D’abord, il y a une majorité de personnages féminins. C’est souvent le cas dans le post‑exotisme, on le voit chez Volodine : mettre les femmes à égalité avec les hommes est une dimension de notre lutte révolutionnaire. Mais la revendication d’une écriture féminine ne fait pas partie de nos catégories. Cela dit, je porte un intérêt particulier à un merveilleux lié à l’enfance, j’ai mis au premier plan une compassion active entre les personnages, et je crois l’avoir fait de façon plus sensuelle, plus sentimentale, donc plus féminine que ce que fait Lutz Bassmann par exemple.
Dans un texte que vous cosignez avec Volodine et Bassmann, vous dites avoir l’objectif de « rafler » tous les prix…

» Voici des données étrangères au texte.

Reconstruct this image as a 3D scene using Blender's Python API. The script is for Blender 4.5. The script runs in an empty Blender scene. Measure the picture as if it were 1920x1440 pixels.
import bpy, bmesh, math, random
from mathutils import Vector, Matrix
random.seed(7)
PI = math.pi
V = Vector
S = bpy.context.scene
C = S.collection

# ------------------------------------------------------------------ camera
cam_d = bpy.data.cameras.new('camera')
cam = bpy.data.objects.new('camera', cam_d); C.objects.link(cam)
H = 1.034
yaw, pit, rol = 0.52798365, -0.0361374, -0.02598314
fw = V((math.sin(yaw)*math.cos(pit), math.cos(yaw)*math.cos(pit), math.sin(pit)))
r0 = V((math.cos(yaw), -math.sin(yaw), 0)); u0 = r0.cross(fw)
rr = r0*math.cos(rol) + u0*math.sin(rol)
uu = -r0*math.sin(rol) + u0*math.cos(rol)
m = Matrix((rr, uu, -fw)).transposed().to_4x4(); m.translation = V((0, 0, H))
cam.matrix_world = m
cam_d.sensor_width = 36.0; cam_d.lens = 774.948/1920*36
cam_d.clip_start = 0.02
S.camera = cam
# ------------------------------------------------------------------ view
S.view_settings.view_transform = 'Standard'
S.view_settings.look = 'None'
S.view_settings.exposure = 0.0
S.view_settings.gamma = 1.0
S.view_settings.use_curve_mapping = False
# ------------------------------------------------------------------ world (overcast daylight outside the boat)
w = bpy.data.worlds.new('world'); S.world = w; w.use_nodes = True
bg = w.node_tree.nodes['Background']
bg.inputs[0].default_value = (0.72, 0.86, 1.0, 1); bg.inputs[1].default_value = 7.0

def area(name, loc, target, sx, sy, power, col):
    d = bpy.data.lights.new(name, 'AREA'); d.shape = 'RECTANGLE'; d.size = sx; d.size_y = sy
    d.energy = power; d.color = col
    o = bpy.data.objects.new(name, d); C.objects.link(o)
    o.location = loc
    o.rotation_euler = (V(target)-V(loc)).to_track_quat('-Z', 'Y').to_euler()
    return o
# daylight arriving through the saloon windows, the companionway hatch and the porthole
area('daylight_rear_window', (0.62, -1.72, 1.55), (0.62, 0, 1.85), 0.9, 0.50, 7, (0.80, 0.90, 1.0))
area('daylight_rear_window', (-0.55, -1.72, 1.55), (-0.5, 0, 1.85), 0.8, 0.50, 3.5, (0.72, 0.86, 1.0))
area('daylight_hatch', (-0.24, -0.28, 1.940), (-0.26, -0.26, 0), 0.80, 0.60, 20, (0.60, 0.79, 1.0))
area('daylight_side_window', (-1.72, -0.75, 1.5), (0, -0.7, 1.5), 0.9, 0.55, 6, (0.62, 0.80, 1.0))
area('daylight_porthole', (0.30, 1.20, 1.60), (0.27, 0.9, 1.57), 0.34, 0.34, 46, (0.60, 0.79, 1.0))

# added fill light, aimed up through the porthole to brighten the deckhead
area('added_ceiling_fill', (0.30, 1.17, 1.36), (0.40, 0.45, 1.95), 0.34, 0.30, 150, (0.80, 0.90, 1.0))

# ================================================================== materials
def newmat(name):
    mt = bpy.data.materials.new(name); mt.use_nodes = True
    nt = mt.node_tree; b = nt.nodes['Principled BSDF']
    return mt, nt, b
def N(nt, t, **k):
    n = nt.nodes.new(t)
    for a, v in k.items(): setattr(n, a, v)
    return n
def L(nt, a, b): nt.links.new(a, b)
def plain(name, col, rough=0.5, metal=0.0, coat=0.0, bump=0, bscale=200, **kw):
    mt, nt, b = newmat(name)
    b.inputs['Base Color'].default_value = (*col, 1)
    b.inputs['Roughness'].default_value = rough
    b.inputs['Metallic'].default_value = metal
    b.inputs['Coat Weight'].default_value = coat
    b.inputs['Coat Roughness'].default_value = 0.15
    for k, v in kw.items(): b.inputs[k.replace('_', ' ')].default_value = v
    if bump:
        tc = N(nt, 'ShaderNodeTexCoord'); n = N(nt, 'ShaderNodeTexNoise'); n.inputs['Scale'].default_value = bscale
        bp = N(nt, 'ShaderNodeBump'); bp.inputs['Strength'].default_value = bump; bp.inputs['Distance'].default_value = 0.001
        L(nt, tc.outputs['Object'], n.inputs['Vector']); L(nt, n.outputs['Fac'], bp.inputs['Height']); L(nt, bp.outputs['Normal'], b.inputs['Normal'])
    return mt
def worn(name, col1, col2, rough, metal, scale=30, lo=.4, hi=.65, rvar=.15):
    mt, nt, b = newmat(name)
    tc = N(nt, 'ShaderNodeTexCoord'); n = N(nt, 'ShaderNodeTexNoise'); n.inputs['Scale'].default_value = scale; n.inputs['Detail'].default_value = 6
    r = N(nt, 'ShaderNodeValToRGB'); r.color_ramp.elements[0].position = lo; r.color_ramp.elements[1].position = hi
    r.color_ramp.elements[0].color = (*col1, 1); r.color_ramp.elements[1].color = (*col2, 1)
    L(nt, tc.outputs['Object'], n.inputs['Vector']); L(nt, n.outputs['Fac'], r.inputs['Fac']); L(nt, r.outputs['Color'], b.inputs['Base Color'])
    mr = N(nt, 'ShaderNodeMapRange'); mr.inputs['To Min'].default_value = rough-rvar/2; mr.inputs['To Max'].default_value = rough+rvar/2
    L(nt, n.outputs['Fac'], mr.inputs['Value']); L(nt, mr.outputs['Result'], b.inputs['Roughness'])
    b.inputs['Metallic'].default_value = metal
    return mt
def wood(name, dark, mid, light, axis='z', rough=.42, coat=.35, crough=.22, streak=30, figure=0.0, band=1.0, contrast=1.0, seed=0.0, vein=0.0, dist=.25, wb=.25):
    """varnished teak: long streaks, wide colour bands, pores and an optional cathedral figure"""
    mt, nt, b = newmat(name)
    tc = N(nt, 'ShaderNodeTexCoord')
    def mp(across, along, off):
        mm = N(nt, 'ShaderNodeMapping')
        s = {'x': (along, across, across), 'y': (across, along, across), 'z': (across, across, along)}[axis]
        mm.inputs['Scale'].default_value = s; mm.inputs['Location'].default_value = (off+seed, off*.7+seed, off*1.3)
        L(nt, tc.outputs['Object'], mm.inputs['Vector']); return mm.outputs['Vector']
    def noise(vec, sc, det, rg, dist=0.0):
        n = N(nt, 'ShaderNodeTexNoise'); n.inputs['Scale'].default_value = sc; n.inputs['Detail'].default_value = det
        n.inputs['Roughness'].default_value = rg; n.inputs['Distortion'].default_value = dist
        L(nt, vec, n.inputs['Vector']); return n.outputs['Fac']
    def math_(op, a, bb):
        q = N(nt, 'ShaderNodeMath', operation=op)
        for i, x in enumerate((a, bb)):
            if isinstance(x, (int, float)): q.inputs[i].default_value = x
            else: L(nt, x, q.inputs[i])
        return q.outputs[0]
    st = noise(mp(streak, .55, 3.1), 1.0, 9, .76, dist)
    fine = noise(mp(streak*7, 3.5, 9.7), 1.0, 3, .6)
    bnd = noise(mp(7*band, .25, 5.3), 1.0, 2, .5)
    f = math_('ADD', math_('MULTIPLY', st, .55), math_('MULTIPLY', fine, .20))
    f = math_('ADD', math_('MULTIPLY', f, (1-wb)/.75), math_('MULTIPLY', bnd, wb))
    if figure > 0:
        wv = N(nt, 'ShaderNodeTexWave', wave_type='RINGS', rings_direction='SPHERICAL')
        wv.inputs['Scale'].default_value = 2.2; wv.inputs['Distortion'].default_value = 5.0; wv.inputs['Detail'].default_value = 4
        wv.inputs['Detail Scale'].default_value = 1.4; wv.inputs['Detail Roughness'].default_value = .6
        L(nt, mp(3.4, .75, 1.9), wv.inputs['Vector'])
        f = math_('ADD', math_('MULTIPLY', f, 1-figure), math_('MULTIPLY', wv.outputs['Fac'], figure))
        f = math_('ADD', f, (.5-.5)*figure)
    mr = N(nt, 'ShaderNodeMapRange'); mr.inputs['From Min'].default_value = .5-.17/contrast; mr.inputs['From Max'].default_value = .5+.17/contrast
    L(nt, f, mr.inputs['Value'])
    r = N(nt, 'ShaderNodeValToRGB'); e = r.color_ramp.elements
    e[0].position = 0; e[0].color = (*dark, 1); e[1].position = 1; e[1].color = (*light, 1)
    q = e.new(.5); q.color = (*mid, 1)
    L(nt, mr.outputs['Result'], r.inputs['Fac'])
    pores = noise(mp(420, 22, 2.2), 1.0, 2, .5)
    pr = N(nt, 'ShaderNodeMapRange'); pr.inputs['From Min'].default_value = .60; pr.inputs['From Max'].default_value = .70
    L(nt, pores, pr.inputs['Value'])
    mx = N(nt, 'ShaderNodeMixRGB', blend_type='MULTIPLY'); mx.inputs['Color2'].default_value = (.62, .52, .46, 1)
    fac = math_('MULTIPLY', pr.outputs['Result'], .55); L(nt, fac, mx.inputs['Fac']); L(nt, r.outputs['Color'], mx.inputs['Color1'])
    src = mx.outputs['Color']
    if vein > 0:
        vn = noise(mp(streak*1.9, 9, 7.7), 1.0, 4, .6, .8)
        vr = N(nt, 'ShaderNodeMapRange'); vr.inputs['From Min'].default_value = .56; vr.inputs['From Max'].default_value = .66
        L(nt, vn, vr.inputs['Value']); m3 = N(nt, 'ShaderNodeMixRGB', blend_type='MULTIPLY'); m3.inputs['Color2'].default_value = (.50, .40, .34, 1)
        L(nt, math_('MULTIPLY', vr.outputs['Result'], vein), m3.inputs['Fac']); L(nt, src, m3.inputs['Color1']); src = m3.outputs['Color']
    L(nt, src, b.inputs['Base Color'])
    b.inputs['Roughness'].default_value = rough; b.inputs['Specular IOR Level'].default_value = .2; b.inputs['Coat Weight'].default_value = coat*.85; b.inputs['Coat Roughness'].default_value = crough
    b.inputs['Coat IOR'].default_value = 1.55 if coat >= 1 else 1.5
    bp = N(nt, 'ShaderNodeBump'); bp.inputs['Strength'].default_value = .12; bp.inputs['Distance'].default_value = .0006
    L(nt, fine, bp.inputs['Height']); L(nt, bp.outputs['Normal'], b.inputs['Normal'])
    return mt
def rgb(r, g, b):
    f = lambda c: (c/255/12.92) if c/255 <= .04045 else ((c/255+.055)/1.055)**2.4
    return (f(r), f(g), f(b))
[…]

Publier nos livres simultanément n’est pas du tout conçu comme un truc publicitaire, un gag ou un happening. C’est une étape pour affirmer une bonne fois que plusieurs auteurs post‑exotiques coexistent, et s’entendent bien. Il ne s’agit pas de faire un coup. C’est assez inhabituel dans le paysage éditorial, mais ce n’est pas n’importe quoi. C’est une affirmation nécessaire. On ne peut pas cloisonner indéfiniment nos existences, puisque nous sommes liés. Quant à rafler les prix littéraires, c’est une boutade… Même si nous serions très heureux que ça arrive !
Et il n’y aura pas de jaloux si un seul est récompensé…
Nous avons une longue pratique du collectif.